I found a spot on the floor that was warm due to its proximity to a pipe in the wall, and decided to take a second stab at my nap. Will fell asleep within minutes in the tub, but I struggled to get comfortable. I waited for his breath to steady into its deep sleep rhythm and took the opportunity to braid his hair while he was unconscious. His dirty blonde locks were too short to put into a full fish-tail, but with enough hair ties, I managed to give him a spherical series of stiff pony-tails, kind of like this:

This was more or less his expression when he found a mirror.
After the phone's 234th ring, I heard a car pull up in front of our house. The front bumper parked just so that I could make out the model and make and deduced it was Dad's Honda Civic.
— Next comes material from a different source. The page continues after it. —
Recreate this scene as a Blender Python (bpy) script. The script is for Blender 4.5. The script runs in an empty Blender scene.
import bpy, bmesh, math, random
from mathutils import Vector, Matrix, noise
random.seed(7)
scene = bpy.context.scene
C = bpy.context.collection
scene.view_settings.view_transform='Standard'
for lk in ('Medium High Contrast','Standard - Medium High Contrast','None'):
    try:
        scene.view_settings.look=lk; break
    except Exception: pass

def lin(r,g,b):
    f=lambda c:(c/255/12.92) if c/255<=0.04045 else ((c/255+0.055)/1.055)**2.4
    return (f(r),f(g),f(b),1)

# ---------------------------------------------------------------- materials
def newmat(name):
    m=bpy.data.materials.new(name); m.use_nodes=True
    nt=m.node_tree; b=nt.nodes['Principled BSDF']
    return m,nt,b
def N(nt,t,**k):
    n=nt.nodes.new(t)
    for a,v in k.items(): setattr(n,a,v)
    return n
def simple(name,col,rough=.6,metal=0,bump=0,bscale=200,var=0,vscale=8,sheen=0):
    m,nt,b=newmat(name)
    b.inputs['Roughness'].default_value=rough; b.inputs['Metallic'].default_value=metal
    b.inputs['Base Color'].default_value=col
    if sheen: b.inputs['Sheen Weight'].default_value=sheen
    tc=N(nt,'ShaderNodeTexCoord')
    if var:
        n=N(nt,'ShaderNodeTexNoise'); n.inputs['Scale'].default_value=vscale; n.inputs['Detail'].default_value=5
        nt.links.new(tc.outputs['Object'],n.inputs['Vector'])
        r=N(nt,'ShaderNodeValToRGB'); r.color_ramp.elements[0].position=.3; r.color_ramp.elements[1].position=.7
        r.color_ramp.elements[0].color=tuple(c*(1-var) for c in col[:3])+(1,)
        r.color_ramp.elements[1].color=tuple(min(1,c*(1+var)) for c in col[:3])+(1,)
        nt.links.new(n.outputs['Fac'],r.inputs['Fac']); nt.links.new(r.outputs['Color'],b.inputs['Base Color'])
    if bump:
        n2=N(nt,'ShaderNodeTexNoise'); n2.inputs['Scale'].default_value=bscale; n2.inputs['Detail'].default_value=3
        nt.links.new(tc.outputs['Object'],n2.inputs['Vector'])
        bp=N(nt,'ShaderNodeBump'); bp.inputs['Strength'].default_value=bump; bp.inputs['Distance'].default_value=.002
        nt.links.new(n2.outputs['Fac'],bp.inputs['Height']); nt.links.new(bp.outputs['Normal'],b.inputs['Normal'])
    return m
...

"OH THANK GOD," I bellowed.

"Huh? Hm??" Will said, rising from the bathtub looking like a psych ward escapee.

"Dad's here!!"

"Oh, jesus, thank... what the hell's on my head?"

"DAD! DAAAAAD!"

Dad came around the side of the house squinting up at me as if a giant bird were trying to speak to him.

"Boys? You're inside?"

"WE'RELOCKEDTHEBATHROOM! OH PLEASE HELP."

"Oh for Christ's sake," He sighed. "I'm coming up."

Dad saved us, and we all felt ashamed and disappointed on many levels. Then he gave Will $800 and a round-trip ticket to Cancun.

Beautiful William/Spawn of Belial


*Parents are happily divorced and remain friends. Shout out to Mom and Dad breaking up right.